What is expected.
Tally the lines holding the string "part" and reply with that number alone.

Entries taken from a collection
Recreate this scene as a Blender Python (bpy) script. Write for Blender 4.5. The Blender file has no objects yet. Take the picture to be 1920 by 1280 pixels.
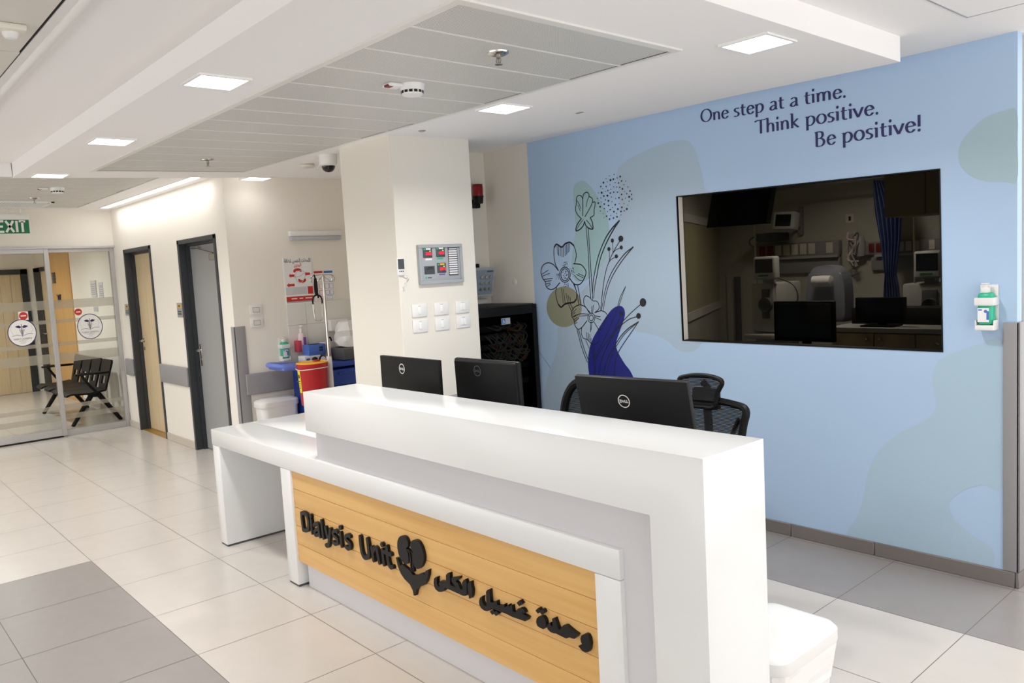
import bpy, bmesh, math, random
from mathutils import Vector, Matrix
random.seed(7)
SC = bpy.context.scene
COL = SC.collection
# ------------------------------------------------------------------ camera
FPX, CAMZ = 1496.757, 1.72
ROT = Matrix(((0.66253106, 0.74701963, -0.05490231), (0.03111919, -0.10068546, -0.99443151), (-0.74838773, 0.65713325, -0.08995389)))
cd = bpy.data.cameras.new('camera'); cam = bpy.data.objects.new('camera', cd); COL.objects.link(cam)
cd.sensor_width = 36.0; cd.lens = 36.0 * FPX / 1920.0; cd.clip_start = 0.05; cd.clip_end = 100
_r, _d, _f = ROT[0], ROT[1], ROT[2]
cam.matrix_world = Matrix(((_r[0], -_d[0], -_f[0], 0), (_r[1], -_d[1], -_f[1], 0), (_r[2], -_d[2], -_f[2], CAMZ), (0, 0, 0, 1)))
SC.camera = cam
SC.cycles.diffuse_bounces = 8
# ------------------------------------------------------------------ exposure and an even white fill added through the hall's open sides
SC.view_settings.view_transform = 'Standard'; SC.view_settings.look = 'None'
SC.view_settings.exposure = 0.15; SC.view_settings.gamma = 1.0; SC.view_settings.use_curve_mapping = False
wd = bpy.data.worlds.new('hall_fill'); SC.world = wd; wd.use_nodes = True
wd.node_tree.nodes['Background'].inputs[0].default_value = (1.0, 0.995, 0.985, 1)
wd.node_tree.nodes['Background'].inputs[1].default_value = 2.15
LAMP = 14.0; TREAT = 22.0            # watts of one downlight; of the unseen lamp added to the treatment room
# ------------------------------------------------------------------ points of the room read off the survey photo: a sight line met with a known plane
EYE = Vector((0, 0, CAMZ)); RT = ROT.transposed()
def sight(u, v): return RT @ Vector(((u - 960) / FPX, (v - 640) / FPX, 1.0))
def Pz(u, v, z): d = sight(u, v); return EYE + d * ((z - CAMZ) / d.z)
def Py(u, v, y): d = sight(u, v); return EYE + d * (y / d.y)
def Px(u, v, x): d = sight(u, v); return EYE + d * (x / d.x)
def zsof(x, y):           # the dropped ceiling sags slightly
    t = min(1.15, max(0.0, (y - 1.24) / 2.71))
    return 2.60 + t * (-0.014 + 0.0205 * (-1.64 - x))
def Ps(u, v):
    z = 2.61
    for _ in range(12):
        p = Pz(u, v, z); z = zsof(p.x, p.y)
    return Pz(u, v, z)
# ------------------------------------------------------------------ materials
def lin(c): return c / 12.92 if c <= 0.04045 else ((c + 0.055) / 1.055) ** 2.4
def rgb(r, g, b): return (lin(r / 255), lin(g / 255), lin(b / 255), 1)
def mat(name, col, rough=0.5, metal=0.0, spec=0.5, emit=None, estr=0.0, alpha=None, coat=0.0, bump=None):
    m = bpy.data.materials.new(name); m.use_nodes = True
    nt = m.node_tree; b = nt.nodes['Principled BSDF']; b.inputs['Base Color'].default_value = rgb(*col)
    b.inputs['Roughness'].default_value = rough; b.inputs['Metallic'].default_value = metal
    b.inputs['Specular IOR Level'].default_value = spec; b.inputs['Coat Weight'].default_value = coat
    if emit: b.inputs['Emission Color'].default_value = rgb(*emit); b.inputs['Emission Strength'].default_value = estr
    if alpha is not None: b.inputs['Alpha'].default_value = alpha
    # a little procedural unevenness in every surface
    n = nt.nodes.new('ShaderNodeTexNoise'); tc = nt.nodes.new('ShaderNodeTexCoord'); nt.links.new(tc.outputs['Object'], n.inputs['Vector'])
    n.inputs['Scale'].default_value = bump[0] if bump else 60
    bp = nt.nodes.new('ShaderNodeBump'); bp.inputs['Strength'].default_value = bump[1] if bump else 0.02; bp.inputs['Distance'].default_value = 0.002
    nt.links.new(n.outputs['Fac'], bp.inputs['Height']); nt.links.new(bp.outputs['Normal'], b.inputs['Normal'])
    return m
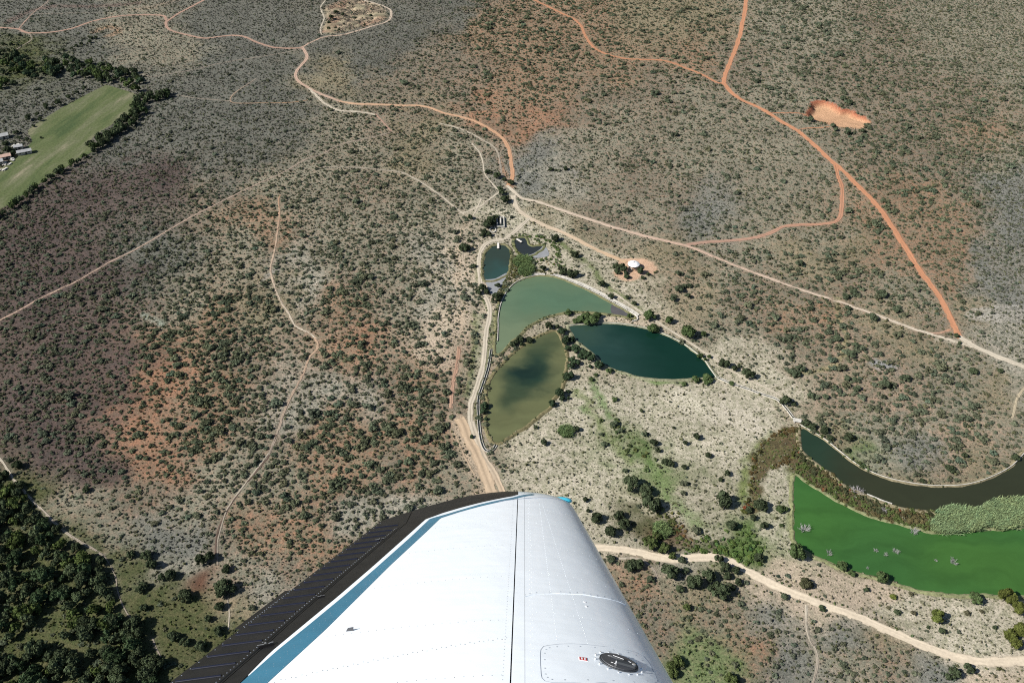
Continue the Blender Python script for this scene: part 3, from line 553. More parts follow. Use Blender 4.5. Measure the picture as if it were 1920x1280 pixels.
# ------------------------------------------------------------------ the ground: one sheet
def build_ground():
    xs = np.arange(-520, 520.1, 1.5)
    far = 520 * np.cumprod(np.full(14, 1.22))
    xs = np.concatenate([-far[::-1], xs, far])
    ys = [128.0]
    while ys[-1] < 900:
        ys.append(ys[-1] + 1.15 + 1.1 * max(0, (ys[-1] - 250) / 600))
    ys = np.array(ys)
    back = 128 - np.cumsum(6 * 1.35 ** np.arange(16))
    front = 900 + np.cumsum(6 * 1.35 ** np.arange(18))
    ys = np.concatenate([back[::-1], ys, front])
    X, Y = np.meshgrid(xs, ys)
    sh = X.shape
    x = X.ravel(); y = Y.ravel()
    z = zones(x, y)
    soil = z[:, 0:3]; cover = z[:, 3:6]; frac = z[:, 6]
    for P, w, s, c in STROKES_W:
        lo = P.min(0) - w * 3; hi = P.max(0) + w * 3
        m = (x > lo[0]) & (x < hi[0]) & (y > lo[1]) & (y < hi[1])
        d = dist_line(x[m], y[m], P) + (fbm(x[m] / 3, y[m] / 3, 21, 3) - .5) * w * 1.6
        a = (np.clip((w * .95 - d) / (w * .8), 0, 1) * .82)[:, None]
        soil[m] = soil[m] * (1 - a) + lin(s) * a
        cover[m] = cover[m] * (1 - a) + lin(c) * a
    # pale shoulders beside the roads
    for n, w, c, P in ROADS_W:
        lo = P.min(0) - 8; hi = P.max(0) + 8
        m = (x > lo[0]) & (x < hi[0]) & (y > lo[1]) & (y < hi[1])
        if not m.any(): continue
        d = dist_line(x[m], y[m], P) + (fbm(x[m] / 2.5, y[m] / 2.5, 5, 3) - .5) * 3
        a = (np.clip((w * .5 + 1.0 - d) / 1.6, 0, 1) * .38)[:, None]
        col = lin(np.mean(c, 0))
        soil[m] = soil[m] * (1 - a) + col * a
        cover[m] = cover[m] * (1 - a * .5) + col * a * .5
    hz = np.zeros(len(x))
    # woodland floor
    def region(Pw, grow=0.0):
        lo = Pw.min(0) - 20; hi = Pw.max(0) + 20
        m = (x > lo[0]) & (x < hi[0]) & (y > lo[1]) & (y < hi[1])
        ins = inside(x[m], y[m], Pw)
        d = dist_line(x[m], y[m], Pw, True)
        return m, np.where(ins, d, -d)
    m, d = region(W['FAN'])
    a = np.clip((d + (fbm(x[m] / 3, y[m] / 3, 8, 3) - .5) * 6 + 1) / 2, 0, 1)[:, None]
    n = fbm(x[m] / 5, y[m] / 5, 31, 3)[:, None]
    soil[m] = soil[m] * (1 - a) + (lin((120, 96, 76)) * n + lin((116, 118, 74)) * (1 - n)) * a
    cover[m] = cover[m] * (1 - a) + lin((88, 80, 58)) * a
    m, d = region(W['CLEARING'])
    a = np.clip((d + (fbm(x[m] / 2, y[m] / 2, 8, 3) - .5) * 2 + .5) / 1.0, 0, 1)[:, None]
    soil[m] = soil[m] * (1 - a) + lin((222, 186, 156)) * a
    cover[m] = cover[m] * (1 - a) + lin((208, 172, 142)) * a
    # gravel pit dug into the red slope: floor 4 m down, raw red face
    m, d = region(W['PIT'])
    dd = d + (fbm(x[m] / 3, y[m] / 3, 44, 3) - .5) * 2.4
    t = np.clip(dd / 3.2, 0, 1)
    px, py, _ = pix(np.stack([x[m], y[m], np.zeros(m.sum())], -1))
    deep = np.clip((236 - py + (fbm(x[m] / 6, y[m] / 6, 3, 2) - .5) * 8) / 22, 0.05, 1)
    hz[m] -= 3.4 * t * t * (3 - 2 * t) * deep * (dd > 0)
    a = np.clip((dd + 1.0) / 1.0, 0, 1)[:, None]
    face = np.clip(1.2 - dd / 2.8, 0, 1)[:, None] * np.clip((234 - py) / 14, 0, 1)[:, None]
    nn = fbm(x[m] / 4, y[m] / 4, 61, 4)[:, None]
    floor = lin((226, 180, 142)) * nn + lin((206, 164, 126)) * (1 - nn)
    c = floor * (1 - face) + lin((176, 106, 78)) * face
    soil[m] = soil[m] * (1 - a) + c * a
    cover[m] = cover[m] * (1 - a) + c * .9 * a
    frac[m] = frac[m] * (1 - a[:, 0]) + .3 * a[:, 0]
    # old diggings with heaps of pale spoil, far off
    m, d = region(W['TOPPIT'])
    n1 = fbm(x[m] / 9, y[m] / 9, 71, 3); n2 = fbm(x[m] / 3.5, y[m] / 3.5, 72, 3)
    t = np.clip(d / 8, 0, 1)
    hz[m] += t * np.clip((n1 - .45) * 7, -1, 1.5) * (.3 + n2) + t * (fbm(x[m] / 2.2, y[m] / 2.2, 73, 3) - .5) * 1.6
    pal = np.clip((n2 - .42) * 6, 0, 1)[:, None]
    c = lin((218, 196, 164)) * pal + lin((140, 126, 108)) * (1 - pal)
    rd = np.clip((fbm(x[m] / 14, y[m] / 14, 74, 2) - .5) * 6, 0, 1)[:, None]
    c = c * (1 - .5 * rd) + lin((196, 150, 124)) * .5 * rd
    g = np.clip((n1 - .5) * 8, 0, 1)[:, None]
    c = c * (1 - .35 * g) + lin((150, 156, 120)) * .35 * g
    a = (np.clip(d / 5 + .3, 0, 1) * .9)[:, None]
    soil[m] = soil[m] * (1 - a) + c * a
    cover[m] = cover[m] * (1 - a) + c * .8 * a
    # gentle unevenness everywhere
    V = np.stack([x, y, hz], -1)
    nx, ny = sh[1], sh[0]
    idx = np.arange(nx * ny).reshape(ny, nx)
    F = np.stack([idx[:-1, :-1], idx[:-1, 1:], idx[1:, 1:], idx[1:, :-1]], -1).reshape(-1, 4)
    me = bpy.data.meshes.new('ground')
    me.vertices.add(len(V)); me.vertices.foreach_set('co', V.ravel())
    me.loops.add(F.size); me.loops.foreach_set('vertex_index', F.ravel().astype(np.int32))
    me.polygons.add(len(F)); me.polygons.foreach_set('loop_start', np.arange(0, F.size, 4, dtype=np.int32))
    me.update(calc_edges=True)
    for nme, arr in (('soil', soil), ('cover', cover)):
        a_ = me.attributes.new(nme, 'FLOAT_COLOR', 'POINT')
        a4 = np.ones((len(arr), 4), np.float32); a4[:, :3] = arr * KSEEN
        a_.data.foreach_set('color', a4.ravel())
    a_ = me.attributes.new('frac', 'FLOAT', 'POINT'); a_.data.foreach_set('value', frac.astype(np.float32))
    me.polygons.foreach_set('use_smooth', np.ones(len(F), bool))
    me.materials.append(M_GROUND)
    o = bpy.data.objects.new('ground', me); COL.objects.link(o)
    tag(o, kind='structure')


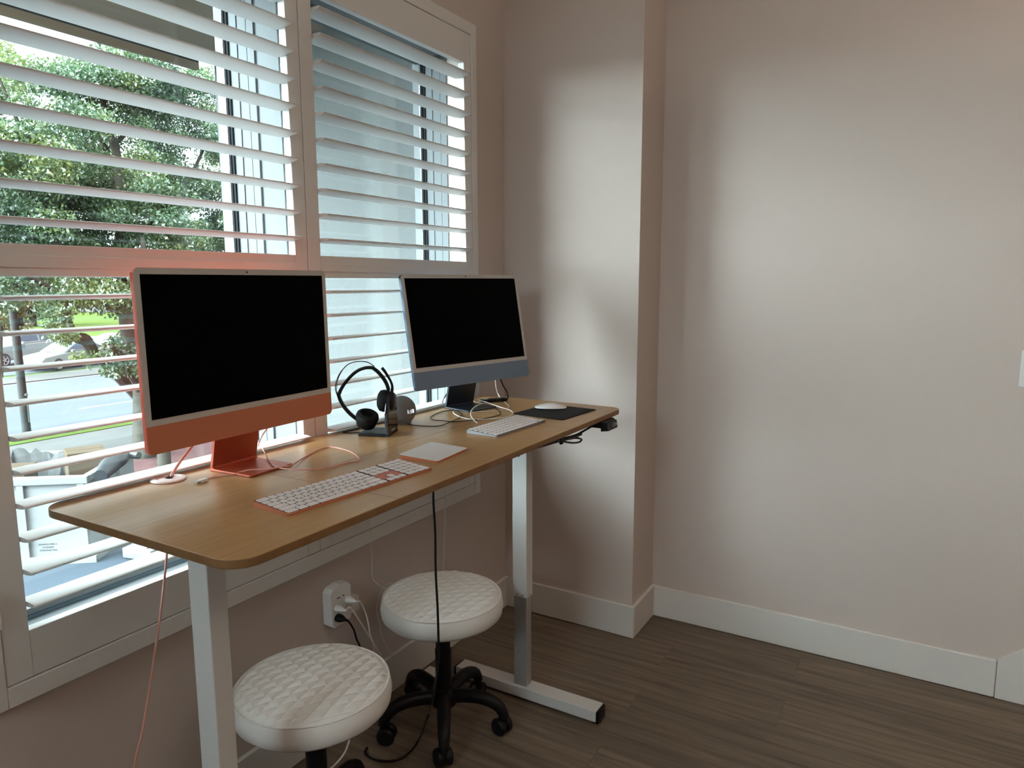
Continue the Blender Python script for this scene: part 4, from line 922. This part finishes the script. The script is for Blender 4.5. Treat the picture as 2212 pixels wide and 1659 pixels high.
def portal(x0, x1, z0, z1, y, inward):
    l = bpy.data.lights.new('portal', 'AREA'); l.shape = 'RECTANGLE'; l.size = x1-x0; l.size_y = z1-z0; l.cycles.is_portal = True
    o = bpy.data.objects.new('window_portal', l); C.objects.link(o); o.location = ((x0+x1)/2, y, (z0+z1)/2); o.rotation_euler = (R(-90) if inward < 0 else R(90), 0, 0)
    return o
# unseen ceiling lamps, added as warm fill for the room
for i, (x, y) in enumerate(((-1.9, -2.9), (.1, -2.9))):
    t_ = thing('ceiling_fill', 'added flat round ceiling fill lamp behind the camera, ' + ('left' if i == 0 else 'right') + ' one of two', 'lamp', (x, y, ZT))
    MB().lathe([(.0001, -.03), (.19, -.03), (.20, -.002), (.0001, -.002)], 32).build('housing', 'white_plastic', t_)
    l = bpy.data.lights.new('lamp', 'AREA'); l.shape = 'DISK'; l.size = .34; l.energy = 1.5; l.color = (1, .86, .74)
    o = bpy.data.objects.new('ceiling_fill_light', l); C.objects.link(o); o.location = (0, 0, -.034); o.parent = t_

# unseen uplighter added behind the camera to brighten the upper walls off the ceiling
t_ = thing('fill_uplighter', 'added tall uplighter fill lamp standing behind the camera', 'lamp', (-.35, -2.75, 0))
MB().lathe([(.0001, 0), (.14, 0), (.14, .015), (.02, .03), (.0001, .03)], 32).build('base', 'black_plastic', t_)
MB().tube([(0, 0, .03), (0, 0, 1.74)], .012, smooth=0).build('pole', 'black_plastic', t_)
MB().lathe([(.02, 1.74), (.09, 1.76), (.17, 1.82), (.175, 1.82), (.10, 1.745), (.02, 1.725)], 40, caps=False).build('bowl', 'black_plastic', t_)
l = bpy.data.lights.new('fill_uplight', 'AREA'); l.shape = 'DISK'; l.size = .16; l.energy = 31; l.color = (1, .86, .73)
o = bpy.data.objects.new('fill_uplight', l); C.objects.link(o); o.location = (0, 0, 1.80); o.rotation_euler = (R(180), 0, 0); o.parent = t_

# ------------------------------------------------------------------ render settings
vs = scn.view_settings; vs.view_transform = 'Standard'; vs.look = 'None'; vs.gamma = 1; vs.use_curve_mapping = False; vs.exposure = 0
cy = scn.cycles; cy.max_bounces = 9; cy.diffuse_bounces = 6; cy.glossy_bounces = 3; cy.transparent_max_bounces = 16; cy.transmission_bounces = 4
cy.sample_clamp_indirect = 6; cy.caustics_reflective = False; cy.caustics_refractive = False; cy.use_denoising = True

Correct answer.
2